The Powers of Pain made their WWF debut in June of 1988 where they would repeatable wrestle against Demolition in untelevised house shows.  For the next several months, the teams would trade victories; with most of them coming by countout or disqualification.  Several times, in the early months of this feud, the Powers of Pain were able to defeat Demolition in non-title matches.

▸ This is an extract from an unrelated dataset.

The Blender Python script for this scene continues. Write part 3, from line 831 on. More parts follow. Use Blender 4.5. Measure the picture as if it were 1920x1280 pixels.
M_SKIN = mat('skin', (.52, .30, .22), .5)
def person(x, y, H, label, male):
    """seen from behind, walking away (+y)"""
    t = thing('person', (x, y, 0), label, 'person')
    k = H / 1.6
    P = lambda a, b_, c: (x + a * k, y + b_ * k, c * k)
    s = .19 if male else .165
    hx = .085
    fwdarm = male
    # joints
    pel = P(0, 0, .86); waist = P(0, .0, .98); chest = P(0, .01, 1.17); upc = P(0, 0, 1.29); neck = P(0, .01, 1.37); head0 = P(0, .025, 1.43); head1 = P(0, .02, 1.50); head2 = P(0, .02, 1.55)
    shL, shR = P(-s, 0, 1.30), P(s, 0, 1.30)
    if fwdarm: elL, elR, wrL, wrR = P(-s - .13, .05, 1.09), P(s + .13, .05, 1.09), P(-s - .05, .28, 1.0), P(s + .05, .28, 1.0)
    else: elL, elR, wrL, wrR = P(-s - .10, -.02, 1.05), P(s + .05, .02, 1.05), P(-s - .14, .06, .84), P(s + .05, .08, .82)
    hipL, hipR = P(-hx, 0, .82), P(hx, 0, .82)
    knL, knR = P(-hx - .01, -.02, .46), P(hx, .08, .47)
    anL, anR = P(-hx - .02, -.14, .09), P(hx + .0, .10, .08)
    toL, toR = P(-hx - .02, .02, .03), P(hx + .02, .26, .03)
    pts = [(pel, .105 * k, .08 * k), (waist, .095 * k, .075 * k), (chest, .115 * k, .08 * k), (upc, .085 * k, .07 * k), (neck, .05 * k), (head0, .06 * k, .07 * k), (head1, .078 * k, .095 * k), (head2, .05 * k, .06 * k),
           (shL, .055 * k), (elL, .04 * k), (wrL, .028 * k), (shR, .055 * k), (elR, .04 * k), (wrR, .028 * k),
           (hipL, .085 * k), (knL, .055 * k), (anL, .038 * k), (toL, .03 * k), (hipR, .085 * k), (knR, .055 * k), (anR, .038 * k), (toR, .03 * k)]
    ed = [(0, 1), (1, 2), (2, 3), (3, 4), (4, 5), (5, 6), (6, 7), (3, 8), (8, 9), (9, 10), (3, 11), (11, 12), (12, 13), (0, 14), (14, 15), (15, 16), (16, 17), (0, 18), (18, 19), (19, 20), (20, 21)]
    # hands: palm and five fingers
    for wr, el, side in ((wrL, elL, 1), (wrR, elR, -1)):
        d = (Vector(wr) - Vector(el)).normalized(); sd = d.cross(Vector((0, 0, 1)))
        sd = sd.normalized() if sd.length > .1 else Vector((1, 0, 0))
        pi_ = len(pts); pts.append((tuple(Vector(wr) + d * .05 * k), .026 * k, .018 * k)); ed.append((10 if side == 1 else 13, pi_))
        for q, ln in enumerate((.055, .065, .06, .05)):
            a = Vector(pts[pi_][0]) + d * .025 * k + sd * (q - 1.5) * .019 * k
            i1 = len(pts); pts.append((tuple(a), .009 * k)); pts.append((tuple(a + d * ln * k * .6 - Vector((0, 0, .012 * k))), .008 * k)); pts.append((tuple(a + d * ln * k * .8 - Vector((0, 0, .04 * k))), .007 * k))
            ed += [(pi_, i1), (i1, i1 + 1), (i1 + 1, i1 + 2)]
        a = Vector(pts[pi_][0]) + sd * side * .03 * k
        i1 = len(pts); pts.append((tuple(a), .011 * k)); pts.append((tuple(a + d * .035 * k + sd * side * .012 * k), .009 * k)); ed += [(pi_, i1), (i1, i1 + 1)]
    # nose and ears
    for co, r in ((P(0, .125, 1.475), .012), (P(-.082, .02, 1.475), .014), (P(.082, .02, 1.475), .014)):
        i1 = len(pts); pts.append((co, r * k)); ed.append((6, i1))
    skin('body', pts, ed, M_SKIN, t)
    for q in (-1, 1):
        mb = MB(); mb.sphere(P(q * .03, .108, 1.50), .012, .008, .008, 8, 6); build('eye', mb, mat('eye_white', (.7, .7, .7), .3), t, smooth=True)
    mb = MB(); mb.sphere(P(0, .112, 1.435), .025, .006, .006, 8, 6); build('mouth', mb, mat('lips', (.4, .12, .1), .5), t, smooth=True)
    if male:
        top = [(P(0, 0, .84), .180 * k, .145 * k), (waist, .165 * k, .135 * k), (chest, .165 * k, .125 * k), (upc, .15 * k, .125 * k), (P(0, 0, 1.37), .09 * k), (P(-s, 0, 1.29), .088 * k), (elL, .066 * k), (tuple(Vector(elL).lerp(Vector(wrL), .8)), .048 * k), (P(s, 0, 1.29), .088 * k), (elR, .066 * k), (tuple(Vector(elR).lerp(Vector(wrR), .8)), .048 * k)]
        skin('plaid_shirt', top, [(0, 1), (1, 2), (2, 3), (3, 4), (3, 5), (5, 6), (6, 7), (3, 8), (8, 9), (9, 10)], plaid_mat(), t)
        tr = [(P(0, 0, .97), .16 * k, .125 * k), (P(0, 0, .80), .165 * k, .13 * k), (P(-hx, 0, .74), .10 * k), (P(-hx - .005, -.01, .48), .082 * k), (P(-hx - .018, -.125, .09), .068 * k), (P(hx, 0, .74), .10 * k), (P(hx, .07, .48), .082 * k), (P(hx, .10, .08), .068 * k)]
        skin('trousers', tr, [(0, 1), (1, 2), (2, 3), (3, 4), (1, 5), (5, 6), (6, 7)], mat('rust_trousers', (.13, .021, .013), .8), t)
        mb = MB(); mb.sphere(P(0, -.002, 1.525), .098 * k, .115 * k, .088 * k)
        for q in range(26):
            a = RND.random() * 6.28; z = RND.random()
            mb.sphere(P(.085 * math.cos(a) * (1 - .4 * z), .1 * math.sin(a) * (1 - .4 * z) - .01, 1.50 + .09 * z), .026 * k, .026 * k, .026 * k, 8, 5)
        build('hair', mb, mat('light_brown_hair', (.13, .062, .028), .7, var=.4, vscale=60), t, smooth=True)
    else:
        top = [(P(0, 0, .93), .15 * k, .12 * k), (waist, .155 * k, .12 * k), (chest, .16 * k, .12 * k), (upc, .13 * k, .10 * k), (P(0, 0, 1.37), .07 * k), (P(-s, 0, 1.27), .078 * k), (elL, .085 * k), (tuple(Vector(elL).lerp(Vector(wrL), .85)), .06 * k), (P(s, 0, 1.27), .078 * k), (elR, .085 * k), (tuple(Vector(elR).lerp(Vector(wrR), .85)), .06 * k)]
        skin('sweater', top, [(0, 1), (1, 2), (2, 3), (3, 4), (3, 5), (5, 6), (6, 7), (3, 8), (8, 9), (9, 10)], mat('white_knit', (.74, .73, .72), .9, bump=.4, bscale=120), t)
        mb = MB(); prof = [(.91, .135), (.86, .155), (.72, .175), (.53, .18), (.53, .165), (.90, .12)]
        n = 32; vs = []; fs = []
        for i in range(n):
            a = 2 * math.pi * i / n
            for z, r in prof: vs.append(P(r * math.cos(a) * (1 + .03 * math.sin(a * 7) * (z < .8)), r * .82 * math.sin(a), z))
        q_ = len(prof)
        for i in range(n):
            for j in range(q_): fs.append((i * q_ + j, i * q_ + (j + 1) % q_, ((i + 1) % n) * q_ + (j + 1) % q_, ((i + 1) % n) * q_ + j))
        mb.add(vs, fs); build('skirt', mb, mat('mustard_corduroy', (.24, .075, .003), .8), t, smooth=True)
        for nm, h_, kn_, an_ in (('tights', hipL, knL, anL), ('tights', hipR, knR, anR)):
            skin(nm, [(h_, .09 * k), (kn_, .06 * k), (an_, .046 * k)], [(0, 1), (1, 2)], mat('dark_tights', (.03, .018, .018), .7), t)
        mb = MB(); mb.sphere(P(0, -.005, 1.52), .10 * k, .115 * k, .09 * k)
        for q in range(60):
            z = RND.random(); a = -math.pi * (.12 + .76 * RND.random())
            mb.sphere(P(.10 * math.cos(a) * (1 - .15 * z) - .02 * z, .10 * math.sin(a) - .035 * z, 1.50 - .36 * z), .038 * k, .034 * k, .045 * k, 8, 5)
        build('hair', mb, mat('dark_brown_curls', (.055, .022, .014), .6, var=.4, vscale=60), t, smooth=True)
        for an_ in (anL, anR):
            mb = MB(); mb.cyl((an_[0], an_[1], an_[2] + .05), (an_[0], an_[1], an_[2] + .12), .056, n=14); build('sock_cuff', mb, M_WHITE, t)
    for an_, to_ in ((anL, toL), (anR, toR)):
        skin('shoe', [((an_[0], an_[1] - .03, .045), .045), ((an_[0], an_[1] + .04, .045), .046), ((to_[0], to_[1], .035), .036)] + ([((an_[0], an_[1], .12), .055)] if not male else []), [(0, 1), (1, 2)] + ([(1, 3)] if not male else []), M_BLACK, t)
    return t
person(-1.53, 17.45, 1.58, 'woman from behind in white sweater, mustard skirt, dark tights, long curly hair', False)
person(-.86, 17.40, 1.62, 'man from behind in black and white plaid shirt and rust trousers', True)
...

The feud began to heat up at that years Survivor Series in a ten-man tag team elimination match.  At this time, Demolition were considered the heels as they were aligned with the devious Mr. Fuji.  During the match, Mr. Fuji decided that he thought his team could not beat the Powers of Pain and he pulled the rope causing Smash to fall through the ropes outside of the ring.  Smash ended up getting counted out, eliminating Demolition from the match.  Ax confronted Mr. Fuji about it, and as he turned his back to check on his teammate Smash; Mr. Fuji took this opportunity to strike Ax with his cane on the back.  If Demolition wasn’t already done with Mr. Fuji for pulling the ropes and causing their elimination, the strike with the can certainly did.  Demolition took out Mr. Fuji and left him lying on the outside of the ring before returning backstage.  Moments later, the Powers of Pain went over and checked on Mr. Fuji; the heel-babyface switch was complete.

In a neat piece of history, on an episode of Superstars of Wrestling that aired in December but was taped prior to Survivor Series, there was an untelevised segment of the Brother Love show.  During the show, Brother Love challenged Demolition stating that they couldn’t win a match without their, then manager, Mr. Fuji at ringside.  This was how the match was taped where Demolition would wrestle without their manager but not give away the reason for Mr. Fuji’s absence to the fans in the live audience.  On the episode of Superstars of Wrestling that aired on TV, this was simply left out and it appeared that Demolition had moved on without Mr. Fuji after the Survivor Series fiasco.  Well thought out from the WWF creative team handling taped matches for their TV shows.

Following Survivor Series, the teams once again wrestled in many house shows where several were locally televised.  Below is one of their matches that ended in a double disqualification after Mr. Fuji and his cane got involved.

In February of 1989 on an episode of Prime Time, the WWF Tag Team Champions defeated the Powers of Pain by disqualification when Mr. Fuji threw powder into Ax’ eyes after Ax had used Mr. Fuji’s cane behind the referee’s back attacking the Powers of Pain with it.

After many of Demolition and the Powers of Pain’s matches ending with involvement from Mr. Fuji, it was decided that at Wrestlemania V, Mr. Fuji would not just be at ringside, but be in the match in a 3 on 2 handicap match for the WWF Tag Team Championships.

As I mentioned at the beginning of this article, Demolition would finally get revenge on Mr. Fuji securing the victory after hitting their finisher – The Demolition Decapitation.

While I was excited for Demolition to get the big win, these two teams wouldn’t wrestle again for the championship.  It feels like a let down in this feud, unlike the great feud between The Hart Foundation and The British Bulldogs where there was a change of titles and what appeared to be another change of titles in revenge, that this rivalry could have gone on a little longer with more than just disqualification victories.

Later that year in the 1989 Survivor Series, the Powers of Pain got a little revenge against Demolition when each member was able to eliminate a member of Demolition.  Shortly after this, in early 1990, the Powers of Pain would cease to be a team after Bobby “The Brain” Heenan sold the Warlord’s contract to Slick leaving the two members in different manager stables.